Tokens are considered a representation of an asset or utility that resides on top of another blockchain. Tokens do not have their own blockchains as altcoins do. They can represent basically any asset that is fungible and tradable. This could range anywhere from commodities to loyalty points.

Creating a token is a much easier task than creating a coin. This is simply because the code from a particular protocol does not have to be modified in order to create a token. Platforms such as Ethereum or Waves offer certain guidelines which, if followed, allow anyone to create a token. Creating tokens is made possible through the use of smart contracts. Smart-contracts are programmable computer codes that are self-executing as long as the terms are met. They don’t need any third-parties to operate.
As tokens built on the same blockchain have the same template, they share many characteristics. This provides a standard interface for interoperability between tokens, which allows people to store different types of tokens on a single wallet. A great example is the ERC-20 standard on the Ethereum blockchain, which has been used to create over a thousand tokens. Most (if not all) of these tokens can be stored on ERC-20 wallets.

Tokens are mostly created and distributed through an Initial Coin Offering (ICO). An ICO is simply a way of crowdfunding where developers fund their projects through the release of a new token or a promise of a token. The ICO market has been filled with successful as well as very unsuccessful projects. There were also a lot of scams on the market as people were buying anything and everything during the time of the cryptocurrency price boom of late 2017. Nowadays, the ICO market has died down compared to 2017 but is still active.
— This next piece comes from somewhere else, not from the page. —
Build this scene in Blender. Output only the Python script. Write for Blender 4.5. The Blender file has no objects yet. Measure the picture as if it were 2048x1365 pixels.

However, people are a lot more cautious when it comes to where they invest their money.

Final Thoughts

The main difference between coins and tokens is in their structure, where coins are separate currencies with a separate blockchain, while tokens are cryptocurrencies that operate on top of an already-made blockchain.
When it comes to the number of coins and the number of tokens, the majority of cryptocurrencies in existence are tokens as they are simply easier to create.